London Bombings and the Markets

I don't think the markets have ever seen a 15 pt gap in the S&P index with an 11 handle on the VIX. That will probably lead to a gap in volatility prices when option markets open. The heads on CNBC are reminding people of the fast recovery the markets had after 9/11 and the Madrid bombings but the 11 VIX makes today completely different. There is a much higher risk that the vol increases from such a low level will lead to a very deep and sharp pullback that accelerates over the next few days.

Jun 22, 2005

More Peer-to-Peer Dreaming

From Marketwatch:

A Forrester Research Inc. analyst thinks Google's plan to facilitate payments on the Internet may go much further than helping people sell stuff at virtual yard sales.

Charlene Li wrote on her Web log that since Google Inc.'s AdSense service already puts links on Web pages, why not add micropayment processing?
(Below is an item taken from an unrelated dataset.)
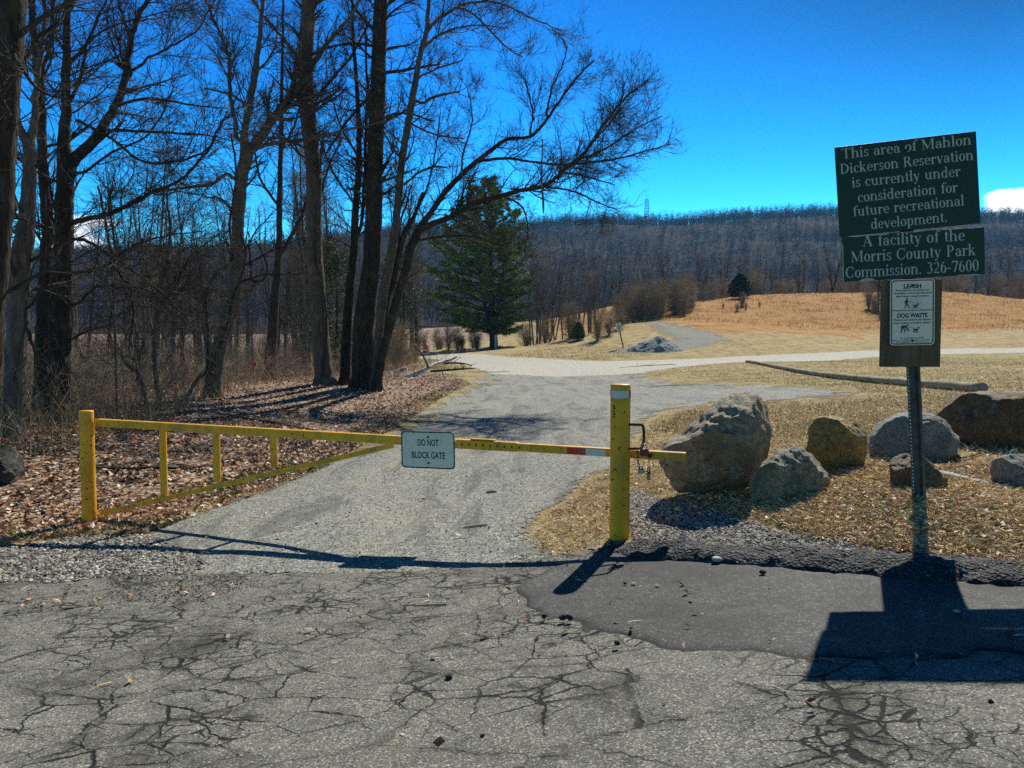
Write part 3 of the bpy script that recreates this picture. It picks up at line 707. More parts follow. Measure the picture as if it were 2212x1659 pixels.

"Google (GOOG: news, chart, profile) could offer a subscription 'pass' that grants users access to premium content on multiple sites, with each site getting a share of the payment based on usage," she wrote. Such an idea for bundled Web subscriptions was suggested several weeks ago by Martin Nisenholtz, senior vice president for Digital Operations at The New York Times.

The Forrester (FORR: news, chart, profile) principal analyst reasons that with millions of producers of Web logs and podcasts wondering how to make some money, Google's payment services venture might be a solution.

In remarks Tuesday, Google's CEO, Eric Schmidt, confirmed the company is working on payment services which are "a natural evolution of Google's existing online products and advertising programs," according to a report by the Los Angeles Times.

A service like this could provide serious competition for the current standard of "free" content paid for by advertising revenues. It is not clear to me how many people see this coming but I am guessing it is not too many yet.